There will also be a significant impact on cost. For example redesign and re-evaluation of exiting procedures for negotiating, administering, recording and reporting leases in the financial statements. [25] The IASB is aware that they need to acknowledge the impact of costs on changing accounting requirements. They need to ensure that they balance any costs against the benefits of an enhanced transparency in financial reporting. However, IASB's July 2006 paper recommends that a latest accounting model for leases would not inevitably be more costly than existing models. [26] Kenneth Bentsen, president of the US Equipment Leasing and Finance Association, said "if the proposed changes do not reflect an appropriate balancing of costs and benefits, they would result in an unwarranted increase in cost of capital" [27]

The international standard setter also accepts that business decisions will be affected. There will need to be internal controls to ensure that accounts are complying with the proposed accounting rules and expanded disclosure requirements. IASB's July 2006 paper states that the recent accounting model will modify the balance between the different means for financing. This will mean there will be winners and losers. There will be a significant impact for the losers, as they will have a big cost impact. [28]

After the proposed standards, the accounts would need to be monitored regularly to ensure compliance.

Successful evaluation of leases under the proposed standard may require a very different set of skills than those necessary for evaluating leases under the present standard. The process will require more business knowledge and professional judgement.

Some see the proposals as providing a clearer picture of an entity's assets and payment obligations.
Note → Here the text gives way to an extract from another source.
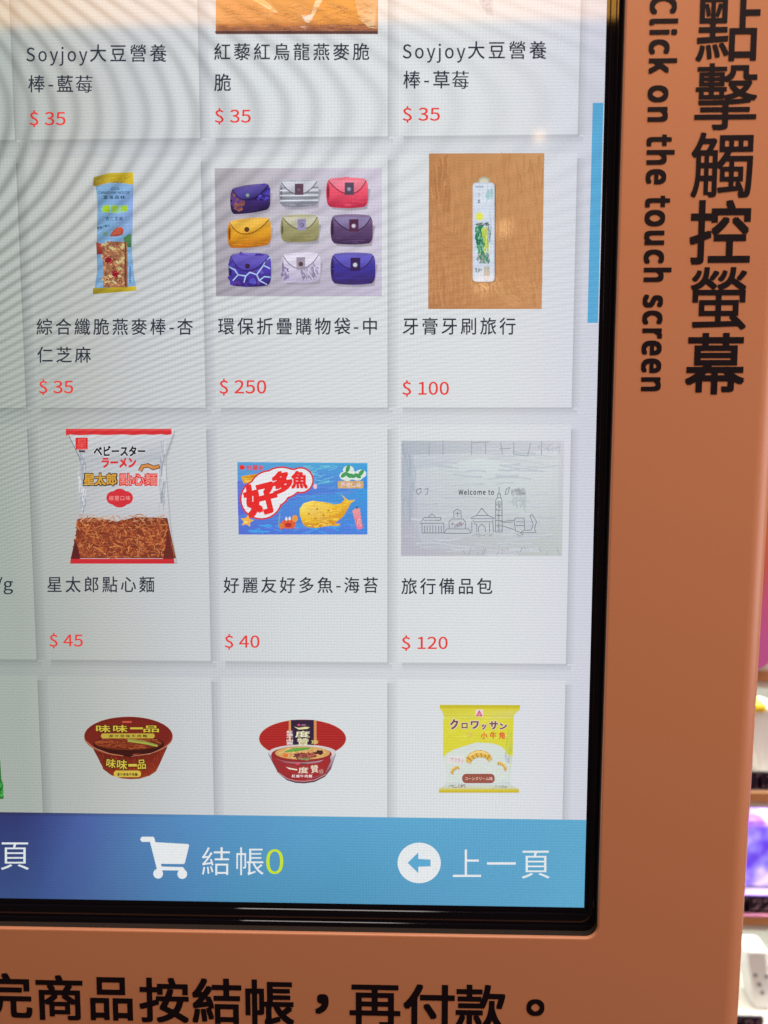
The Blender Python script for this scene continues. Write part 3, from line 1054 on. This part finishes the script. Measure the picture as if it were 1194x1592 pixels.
# travel pouch
p = Pic(LAY, 3.317, 600, 640)
p.poly([(80, 150), (920, 150), (908, 744), (78, 744)], [(172, 179, 188), (200, 201, 209), (186, 192, 190), (176, 176, 189)])
p.poly([(140, 222), (880, 200), (900, 240), (886, 690), (140, 690)], [(188, 194, 202), (206, 210, 214), (198, 200, 208), (186, 192, 192), (178, 180, 192)])
p.poly([(150, 300), (480, 240), (860, 300), (840, 620), (170, 660)], [(194, 200, 206), (206, 214, 216), (204, 208, 212), (190, 196, 198), (184, 188, 198)])
p.strokes(120, inpoly([(84, 155), (905, 155), (898, 738), (84, 738)]), 8, 160, [(186, 192, 200), (198, 202, 208), (182, 188, 197), (192, 198, 202)], (-6, 8))
p.strokes(30, inpoly([(84, 160), (160, 160), (140, 560), (84, 600)]), 9, 140, [(164, 172, 184), (174, 182, 192)], (75, 100))
p.strokes(24, inpoly([(100, 690), (900, 690), (900, 740), (100, 740)]), 4, 34, [(168, 168, 184), (158, 160, 176), (182, 182, 194)], (50, 120))
LG = (160, 165, 173)
for pts in ([(222, 165), (222, 222)], [(294, 150), (294, 222)], [(440, 152), (440, 222)], [(446, 160), (530, 156)], [(512, 158), (512, 216)], [(590, 160), (600, 220)], [(586, 190), (640, 190)],
            [(658, 158), (658, 220), (725, 228)], [(744, 160), (730, 228)], [(800, 152), (800, 222)]):
    p.line(pts, 5, LG)
p.strokes(26, inpoly([(760, 160), (905, 160), (900, 215), (790, 200)]), 3, 22, [(172, 174, 186), (182, 184, 194)])
p.strokes(20, inpoly([(640, 380), (730, 380), (720, 520), (660, 500)]), 8, 50, [(184, 190, 192), (178, 186, 190)], (60, 120))
p.strokes(30, inpoly([(640, 394), (720, 394), (720, 428), (650, 428)]), 4, 24, [(160, 164, 170), (148, 152, 160)], (-10, 10))
# the line drawing printed on it
p.sc, p.ox, p.oy = 4.975, 660, 640
K = (92, 96, 108)
p.text('Welcome to', 262, 535, 598, 642, (62, 64, 74), bold=.02, space=1.08)
D = [
    [(-36, 862), (150, 860)], [(-30, 850), (-10, 830), (-4, 816), (126, 816), (122, 838), (-6, 838)], [(30, 812), (56, 788), (84, 812)], [(-20, 862), (-20, 936), (148, 936), (148, 862)], [(0, 880), (0, 934)], [(20, 880), (20, 934)],
    [(42, 876), (42, 934)], [(64, 876), (64, 934)], [(86, 880), (86, 934)], [(108, 880), (108, 934)], [(128, 880), (128, 934)],
    [(226, 820), (224, 770), (250, 752), (280, 768), (282, 820)], [(190, 900), (188, 850), (210, 828), (296, 828), (314, 850), (316, 900)], [(150, 936), (170, 904), (340, 904), (356, 934), (330, 940), (150, 938)], [(236, 784), (272, 784)], [(254, 770), (254, 806)],
    [(358, 820), (400, 800), (440, 746), (490, 800), (536, 822)], [(358, 826), (536, 826)], [(372, 836), (380, 850), (520, 850), (530, 836)], [(364, 930), (364, 850)], [(402, 930), (402, 870), (380, 860)], [(416, 930), (416, 890), (440, 866), (466, 890), (470, 930)],
    [(500, 930), (500, 860)], [(530, 930), (526, 850)], [(400, 800), (490, 800)], [(432, 750), (452, 750)],
    [(574, 580), (574, 636)], [(560, 664), (566, 630), (582, 630), (588, 664)], [(546, 928), (548, 680), (560, 664), (588, 664), (596, 680), (598, 928), (546, 928)], [(550, 720), (594, 720)], [(550, 760), (594, 760)], [(550, 800), (594, 800)],
    [(550, 840), (594, 840)], [(550, 880), (594, 880)], [(572, 690), (572, 920)],
    [(600, 880), (690, 910)], [(600, 846), (690, 838), (700, 820), (766, 820), (772, 910), (740, 932), (700, 920), (690, 838)], [(604, 856), (680, 852)], [(704, 850), (764, 850)], [(704, 880), (764, 876)], [(776, 916), (820, 912), (836, 870), (812, 800), (830, 792), (862, 850), (846, 900), (858, 930), (740, 934)],
    [(620, 636), (630, 596), (656, 584), (640, 634), (620, 640)], [(674, 600), (672, 636)], [(-60, 600), (-30, 590), (-26, 620), (-50, 640), (-66, 616), (-56, 600)], [(0, 600), (26, 590), (24, 628), (6, 640)],
]
for pts in D:
    p.line(pts, 4.2, K)
p.strokes(26, inpoly([(200, 850), (300, 850), (300, 896), (200, 896)]), 4, 18, [(150, 110, 124), (120, 100, 112)])
p.strokes(40, inpoly([(550, 690), (594, 690), (596, 925), (550, 925)]), 3, 14, [(110, 112, 124), (140, 142, 152)], (-10, 100))
p.strokes(26, inpoly([(364, 940), (536, 940), (536, 962), (364, 962)]), 3, 16, [(130, 132, 142), (150, 152, 160)], (-8, 8))
p.strokes(12, inpoly([(684, 940), (764, 940), (764, 960), (684, 960)]), 3, 14, [(130, 132, 142)], (-8, 8))
picture(p, 2, 2, 'grey pouch printed with a fine line drawing of buildings')

# left sliver
p = Pic(LAY, 3.512, 0, 1000)
p.poly([(-80, 640), (2, 640), (8, 740), (18, 770), (20, 850), (-80, 850)], (46, 120, 50))
p.strokes(14, inpoly([(0, 750), (18, 770), (18, 850), (0, 850)]), 5, 20, [(60, 170, 70), (30, 60, 40), (110, 190, 90)])
picture(p, -1, 3, 'green edge of a pack at the left')

# noodle bowls
p = Pic(LAY, 7.4625, 120, 1100)
p.poly([(860, 740), (1050, 700), (1120, 720), (960, 760), (830, 800)], (190, 190, 194))
cup = [(160, 430), (250, 600), (310, 720), (400, 786), (520, 822), (620, 830), (720, 826), (840, 790), (915, 740), (960, 650), (1050, 450), (840, 540), (620, 570), (400, 540)]
p.poly(cup, [(100, 34, 26), (108, 38, 26), (120, 44, 28), (136, 52, 30), (140, 54, 30), (136, 50, 28), (140, 52, 30), (150, 58, 32), (146, 54, 32), (130, 44, 30), (120, 42, 32), (110, 36, 26), (100, 32, 24), (104, 34, 26)])
p.strokes(130, inpoly(cup), 8, 70, [(120, 40, 28), (140, 50, 30), (108, 34, 26), (150, 60, 36)], (60, 120))
p.ell(600, 330, 514, 230, (150, 84, 58), n=48)
p.ell(600, 322, 508, 218, [(126, 38, 28)] * 24 + [(112, 34, 26)] * 24, n=48)
p.ell(600, 330, 470, 196, (116, 36, 28), n=48)
p.ell(605, 420, 410, 108, (58, 24, 20), n=40)
p.ell(600, 408, 390, 78, (110, 44, 26), n=40)
p.strokes(170, inell(600, 400, 380, 70), 9, 74, [(140, 62, 34), (110, 40, 26), (166, 86, 48), (92, 32, 22), (150, 74, 44)], (-22, 22))
for y_ in (0, 14, 26):
    p.line([(600, 352 + y_), (780, 376 + y_), (940, 424 + y_ * .5)], 11, (136 + y_, 146 + y_, 72))
p.poly([(200, 450), (610, 560), (1010, 440), (900, 510), (680, 545), (620, 560), (400, 520)], (60, 22, 20))
p.poly([(540, 500), (690, 500), (620, 565)], (58, 22, 18))
p.line([(120, 380), (200, 450), (380, 520), (540, 545)], 6, (190, 130, 100))
p.line([(1090, 400), (1000, 466), (860, 520), (680, 545)], 6, (190, 130, 100))
p.rect(536, 146, 644, 164, (206, 90, 70))
for s_, x0, x1, y0, y1 in (('味味', 232, 596, 190, 274), ('一', 626, 776, 216, 240), ('品', 780, 960, 196, 274)):
    p.text(s_, x0 - 6, x1 + 6, y0 - 6, y1 + 6, (46, 26, 16), bold=.075, space=1.06)
    p.text(s_, x0, x1, y0, y1, (202, 178, 64), bold=.02, space=1.06)
p.rrect(290, 288, 910, 344, 26, (186, 164, 64))
p.text('原汁珍味牛肉麵', 382, 822, 300, 334, (70, 64, 22), bold=.02, space=1.2)
for s_, x0, x1, y0, y1, r_ in (('味', 352, 462, 580, 686, 6), ('味', 474, 594, 590, 704, 3), ('一', 606, 706, 640, 670, 0), ('品', 712, 808, 590, 700, -3)):
    p.text(s_, x0 - 7, x1 + 7, y0 - 7, y1 + 7, (46, 26, 16), bold=.075, rotd=r_)
    p.text(s_, x0, x1, y0, y1, (206, 184, 70), bold=.015, rotd=r_)
p.rrect(438, 716, 752, 792, 34, (206, 178, 72))
p.text('原汁珍味牛肉麵', 478, 712, 742, 780, (60, 54, 24), bold=.03, space=1.1)
picture(p, 0, 3, 'brown red noodle bowl with yellow characters')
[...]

Others see the changes as adding complexity without adequate benefit for reporting. [29] Zeyher states that, "at the end of the day, we want to make sure the accounting properly reflects the economics. Better and more transparent information enables investors, creditors and other users of the financial statements to make better informed decisions. Potentially, people will lease because it's economically feasible to lease, as opposed to because of the accounting. [30] " there are opportunities as well as possible risks, but in the long run the benefits will outweigh the costs.

It is advised that companies should prepare for significant changes in accounting for lease agreements.